I’ve come to a realization over the last couple of weeks.
Math, as most of us know it, from algebra through Calculus, isn’t really for mathematicians. It’s for engineers, physicists and the like. Those subjects are all about giving those folks the tools they need to solve certain classes of problems.
This has really been driven home by my Differential Equations class (which is pretty late in the Calculus sequence). Every new technique we’ve learned has been directly related to some real-world problem involving related population models for predators and prey, voltage flow in simple circuits, physics problems involving springs, situations where different fluids are mixed in a vat, … you get the idea.
Post-calculus, once the engineers and the physicists have left the room, math is finally for the mathematicians. And the problems get more esoteric, more abstract and less formula-driven.

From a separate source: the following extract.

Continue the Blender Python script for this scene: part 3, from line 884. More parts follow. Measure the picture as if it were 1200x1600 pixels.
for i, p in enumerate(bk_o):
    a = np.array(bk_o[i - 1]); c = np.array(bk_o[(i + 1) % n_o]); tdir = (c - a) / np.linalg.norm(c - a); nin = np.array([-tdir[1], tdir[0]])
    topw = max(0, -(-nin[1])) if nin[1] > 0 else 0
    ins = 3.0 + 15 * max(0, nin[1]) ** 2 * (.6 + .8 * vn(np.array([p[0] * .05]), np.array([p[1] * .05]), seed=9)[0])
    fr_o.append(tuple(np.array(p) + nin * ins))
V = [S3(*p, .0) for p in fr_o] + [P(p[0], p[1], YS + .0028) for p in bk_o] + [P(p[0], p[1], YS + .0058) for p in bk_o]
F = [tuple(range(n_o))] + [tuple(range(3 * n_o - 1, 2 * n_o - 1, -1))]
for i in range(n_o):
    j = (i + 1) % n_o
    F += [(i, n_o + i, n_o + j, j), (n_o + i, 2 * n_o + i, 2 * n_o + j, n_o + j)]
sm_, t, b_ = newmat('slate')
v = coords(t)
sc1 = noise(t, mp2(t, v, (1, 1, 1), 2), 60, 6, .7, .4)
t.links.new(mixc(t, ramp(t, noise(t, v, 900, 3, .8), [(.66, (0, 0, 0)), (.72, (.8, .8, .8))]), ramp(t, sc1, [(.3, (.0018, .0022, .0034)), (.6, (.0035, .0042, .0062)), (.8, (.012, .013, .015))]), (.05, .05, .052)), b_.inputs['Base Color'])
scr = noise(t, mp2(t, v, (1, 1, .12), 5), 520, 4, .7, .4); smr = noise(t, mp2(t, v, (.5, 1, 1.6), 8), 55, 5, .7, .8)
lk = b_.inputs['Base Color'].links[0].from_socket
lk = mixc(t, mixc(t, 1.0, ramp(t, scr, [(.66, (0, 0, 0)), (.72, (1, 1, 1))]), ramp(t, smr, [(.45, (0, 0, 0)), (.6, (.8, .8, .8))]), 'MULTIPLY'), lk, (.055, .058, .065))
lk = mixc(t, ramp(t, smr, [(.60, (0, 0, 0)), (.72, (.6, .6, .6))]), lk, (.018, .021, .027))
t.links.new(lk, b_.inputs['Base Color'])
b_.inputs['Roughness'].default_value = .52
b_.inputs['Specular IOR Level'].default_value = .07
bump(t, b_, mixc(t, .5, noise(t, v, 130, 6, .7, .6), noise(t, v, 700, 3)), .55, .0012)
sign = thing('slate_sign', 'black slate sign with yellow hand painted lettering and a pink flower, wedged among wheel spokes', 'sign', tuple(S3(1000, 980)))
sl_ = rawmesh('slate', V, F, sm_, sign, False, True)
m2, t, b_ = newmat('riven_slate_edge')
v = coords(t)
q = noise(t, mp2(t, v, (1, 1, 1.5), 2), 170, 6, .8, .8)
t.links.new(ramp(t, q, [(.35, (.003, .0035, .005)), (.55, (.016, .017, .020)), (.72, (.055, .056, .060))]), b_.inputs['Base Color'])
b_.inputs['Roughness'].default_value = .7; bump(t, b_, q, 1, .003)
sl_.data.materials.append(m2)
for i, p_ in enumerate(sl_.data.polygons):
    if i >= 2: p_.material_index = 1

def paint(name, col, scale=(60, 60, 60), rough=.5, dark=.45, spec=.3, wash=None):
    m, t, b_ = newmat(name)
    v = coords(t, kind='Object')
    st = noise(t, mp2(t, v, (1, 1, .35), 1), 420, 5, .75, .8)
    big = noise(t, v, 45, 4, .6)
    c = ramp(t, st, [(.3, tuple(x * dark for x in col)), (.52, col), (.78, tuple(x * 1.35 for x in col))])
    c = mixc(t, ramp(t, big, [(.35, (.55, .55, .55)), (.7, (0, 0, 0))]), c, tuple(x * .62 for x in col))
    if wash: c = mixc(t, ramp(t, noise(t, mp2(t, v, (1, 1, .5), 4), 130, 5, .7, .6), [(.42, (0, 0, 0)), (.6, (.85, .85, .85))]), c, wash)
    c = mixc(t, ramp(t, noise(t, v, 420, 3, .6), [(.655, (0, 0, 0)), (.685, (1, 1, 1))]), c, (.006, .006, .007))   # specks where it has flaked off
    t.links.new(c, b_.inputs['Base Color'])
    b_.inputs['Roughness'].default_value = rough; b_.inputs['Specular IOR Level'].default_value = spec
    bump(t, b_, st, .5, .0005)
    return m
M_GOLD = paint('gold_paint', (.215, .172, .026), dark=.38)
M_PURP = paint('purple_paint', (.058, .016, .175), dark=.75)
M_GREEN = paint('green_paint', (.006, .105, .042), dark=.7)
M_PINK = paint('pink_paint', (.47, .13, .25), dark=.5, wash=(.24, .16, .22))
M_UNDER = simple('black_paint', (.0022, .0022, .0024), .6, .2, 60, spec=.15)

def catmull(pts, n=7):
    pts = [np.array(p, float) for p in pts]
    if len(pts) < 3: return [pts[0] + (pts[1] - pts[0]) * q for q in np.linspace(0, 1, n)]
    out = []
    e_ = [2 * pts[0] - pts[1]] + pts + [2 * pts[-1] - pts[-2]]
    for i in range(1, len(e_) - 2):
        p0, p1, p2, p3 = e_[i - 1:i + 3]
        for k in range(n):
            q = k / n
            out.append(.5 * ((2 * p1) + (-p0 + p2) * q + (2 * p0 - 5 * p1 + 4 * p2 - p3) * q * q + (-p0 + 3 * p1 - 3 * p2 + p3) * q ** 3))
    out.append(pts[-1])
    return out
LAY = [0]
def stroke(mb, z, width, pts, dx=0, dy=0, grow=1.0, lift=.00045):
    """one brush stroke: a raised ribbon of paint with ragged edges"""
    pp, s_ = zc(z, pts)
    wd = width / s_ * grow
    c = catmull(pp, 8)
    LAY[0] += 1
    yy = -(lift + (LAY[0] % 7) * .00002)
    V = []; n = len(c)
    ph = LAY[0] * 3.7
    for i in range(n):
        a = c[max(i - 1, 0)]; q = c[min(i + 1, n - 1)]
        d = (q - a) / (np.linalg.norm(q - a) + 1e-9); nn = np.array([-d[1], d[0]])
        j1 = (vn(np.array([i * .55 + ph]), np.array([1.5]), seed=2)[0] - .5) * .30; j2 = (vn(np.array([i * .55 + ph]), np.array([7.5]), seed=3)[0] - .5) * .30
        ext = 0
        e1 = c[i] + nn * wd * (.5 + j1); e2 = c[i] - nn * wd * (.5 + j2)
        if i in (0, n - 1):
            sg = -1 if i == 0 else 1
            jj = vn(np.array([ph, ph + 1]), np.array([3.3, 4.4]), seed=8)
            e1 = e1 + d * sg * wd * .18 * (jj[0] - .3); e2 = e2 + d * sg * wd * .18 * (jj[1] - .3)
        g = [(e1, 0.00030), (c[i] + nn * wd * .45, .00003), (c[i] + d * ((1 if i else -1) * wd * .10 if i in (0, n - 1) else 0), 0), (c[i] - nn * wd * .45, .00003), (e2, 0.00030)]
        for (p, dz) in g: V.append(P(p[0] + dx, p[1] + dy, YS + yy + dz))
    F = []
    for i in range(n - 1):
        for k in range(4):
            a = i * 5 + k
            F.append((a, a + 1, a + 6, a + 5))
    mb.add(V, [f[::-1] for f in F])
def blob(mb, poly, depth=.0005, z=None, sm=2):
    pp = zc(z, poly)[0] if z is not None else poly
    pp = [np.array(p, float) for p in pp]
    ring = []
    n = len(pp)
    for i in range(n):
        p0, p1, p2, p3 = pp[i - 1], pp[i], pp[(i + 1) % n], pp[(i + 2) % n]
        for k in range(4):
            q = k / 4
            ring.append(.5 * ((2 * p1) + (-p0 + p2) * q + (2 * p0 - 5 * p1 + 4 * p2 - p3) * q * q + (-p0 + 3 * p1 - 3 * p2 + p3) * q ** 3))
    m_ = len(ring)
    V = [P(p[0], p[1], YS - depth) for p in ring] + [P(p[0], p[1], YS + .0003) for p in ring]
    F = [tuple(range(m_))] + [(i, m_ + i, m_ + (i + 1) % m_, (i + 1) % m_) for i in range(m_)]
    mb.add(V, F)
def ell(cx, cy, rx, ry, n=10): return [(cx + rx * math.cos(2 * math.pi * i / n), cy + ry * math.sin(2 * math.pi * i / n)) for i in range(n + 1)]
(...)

I’m learning to come to terms with it, but it’s like an entirely new subject altogether.
Great insight. And don’t forget the whole field of statistics, which falls squarely under the “not really for mathematicians” heading. Paul Lockhart, author of “A Mathematician’s Lament,” compares math to art and music, noting that humans engage in all three endeavors not because there’s some practical value to be gained, but because the activities are inherently pleasing and interesting and enjoyable.
When I was in school (and even now that I’m a math teacher) I would tire of the frequent, “When are we ever gonna use this stuff in real life” questions that other kids were forever asking about different math topics. I often wanted to say, “Don’t worry about that, isn’t this cool?” But I suppose some people don’t think art or music are particularly cool, either, so they don’t study them.